Wednesday, January 22, 2014

We have so much time and so little to do. Strike that, reverse it. (Roald Dahl) Jan. 13th

I keep hearing that your mission goes by SO fast and that the first transfer is the slowest . . . .  I did not think that was true because my first transfer was the fastest six weeks of my life...but this transfer is nearing halfway point...and it is definitely going by faster than the first.  I have been thinking a lot about how fast the mission goes by, and I pulled a little quote from Pinterest and then made it my own. "What you do today is important - because you are giving up a day of your mission for it...which is a lot more than a day of your life, because your life is a lot longer than your mission." This week we had a New Years Taikai, and as part of the Taikai there was a video presentation with TONS of missionary pictures. Even though my doki was not in it a lot because we just got here, there were a lot of missionaries that I have gotten close to in the two months that I have been here...and I LOVED seeing all the pictures.  Being on a mission puts everything in perspective, in a way that I have never experienced. The important things become more important...and everything else just does not matter as much. 

At a Festival
There is nothing quite like teaching the people of Japan and walking around Japanese street festivals trying to convince everyone to come to our Free English class....(I am convinced that if we were to tell people that we were teaching English for a dollar, more people would come because they would think, Wow!

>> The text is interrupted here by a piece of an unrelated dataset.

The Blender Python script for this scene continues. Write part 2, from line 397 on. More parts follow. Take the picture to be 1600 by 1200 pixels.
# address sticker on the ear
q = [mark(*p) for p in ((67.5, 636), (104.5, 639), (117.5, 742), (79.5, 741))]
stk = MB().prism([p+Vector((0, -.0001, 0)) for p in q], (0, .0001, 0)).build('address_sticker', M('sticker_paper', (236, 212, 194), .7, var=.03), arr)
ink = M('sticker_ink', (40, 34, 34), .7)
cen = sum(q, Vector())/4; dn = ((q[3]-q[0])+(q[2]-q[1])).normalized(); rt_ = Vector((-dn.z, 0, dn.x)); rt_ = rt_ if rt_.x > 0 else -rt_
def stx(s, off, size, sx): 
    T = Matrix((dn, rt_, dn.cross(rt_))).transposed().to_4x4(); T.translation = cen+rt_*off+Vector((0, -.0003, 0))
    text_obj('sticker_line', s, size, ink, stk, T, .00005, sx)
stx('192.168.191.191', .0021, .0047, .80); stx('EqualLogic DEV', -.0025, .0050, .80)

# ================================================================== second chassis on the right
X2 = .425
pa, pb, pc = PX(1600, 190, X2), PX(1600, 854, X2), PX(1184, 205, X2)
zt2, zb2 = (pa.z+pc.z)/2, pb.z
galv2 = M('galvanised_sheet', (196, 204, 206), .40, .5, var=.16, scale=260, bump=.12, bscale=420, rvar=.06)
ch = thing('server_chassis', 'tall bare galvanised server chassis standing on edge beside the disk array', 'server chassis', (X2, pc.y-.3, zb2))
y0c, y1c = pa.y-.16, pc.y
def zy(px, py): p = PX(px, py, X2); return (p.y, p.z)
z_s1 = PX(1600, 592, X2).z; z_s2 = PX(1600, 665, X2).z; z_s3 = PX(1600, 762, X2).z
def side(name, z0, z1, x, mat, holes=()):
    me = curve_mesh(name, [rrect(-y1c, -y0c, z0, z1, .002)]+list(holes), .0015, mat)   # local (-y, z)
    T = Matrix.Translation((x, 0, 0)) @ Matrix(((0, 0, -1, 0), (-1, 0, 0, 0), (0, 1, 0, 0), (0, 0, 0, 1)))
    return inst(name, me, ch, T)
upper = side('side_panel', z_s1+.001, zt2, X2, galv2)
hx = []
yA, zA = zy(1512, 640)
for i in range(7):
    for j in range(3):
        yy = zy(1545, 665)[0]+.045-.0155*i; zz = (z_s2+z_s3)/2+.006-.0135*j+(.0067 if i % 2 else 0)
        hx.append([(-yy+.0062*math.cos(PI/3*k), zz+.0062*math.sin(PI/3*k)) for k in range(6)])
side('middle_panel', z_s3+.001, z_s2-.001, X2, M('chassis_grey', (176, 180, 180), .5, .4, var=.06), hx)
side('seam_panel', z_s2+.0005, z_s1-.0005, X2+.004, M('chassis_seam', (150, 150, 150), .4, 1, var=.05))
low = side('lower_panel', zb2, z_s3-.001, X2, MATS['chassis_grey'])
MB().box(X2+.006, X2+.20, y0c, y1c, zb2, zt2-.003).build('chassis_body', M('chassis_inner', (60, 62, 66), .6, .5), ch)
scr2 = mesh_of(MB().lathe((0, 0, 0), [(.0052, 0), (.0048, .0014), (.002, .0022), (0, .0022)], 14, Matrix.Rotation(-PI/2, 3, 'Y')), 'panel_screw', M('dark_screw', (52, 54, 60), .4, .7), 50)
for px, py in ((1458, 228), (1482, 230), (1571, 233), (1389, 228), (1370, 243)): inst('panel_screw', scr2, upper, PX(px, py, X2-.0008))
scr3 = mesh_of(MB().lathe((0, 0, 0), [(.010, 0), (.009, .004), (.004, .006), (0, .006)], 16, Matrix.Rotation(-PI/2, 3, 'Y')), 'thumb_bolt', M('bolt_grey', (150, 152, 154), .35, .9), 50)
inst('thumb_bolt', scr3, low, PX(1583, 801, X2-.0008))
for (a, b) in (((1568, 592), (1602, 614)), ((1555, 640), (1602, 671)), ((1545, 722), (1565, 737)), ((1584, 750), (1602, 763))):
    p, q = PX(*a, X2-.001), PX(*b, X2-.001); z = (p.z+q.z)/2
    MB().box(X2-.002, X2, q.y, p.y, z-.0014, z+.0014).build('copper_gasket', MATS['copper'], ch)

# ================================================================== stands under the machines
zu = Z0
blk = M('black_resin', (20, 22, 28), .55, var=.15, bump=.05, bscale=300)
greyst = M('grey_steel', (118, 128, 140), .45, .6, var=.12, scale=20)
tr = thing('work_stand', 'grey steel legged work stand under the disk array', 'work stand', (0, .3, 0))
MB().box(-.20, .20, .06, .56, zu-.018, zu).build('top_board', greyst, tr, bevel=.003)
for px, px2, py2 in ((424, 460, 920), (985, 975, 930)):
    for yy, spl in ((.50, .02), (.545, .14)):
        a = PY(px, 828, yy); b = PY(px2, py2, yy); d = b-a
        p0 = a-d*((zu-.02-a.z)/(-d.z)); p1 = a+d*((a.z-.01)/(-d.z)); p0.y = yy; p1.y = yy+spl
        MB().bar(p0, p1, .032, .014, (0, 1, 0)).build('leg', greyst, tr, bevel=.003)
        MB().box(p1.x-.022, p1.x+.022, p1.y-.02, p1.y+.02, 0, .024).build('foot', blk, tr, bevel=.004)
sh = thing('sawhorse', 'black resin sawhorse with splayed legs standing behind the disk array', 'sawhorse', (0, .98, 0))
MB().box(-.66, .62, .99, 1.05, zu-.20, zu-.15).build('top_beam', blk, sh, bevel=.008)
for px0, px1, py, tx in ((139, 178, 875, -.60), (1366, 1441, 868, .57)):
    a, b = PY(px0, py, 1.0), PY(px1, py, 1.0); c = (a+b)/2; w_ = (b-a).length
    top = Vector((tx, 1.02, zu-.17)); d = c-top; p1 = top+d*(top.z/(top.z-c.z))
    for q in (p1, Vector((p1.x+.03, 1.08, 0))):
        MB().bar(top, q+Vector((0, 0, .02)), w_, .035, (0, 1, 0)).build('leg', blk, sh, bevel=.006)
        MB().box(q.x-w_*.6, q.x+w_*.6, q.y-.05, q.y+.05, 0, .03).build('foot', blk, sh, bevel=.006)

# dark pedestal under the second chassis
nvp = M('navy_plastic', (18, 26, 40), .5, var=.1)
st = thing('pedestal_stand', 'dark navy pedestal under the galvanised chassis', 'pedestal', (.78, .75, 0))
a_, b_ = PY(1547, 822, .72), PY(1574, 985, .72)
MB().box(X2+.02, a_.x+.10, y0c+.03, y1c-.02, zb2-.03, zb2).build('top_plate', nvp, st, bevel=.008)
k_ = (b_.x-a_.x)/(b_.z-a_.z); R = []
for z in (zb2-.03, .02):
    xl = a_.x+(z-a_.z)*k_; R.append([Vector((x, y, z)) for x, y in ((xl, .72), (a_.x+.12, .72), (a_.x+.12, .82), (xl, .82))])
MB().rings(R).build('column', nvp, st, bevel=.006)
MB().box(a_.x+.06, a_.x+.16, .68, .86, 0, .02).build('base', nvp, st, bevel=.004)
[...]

What a great deal! But because it is free, everyone assumes that there is some sort of catch. And there is nothing quite like biking across town in the pouring rain in the most attractive rain suits I have ever seen - to visit an investigator who does not know you are coming - just to show up at her house and have her say: "I can not believe that you are here. I was just cleaning my living room and thinking about you and your message...and then you showed up at my front door!" There is nothing quite like trying to navigate the trains in Japan. There is nothing quite like relying on the Lord for absolutely everything that you do, and trying so hard that you collapse on your futon completely exhausted each night. 

The Lord knows each of us. This is something that I have come to know with absolute surety as I labor in Japan, in a language that I really do not know, and teach people who have never even really heard of God. If this message were not true, the things that we are doing here would be absolutely impossible. Because they truly are impossible for me. My calling is impossible. But for the Lord, all things are possible.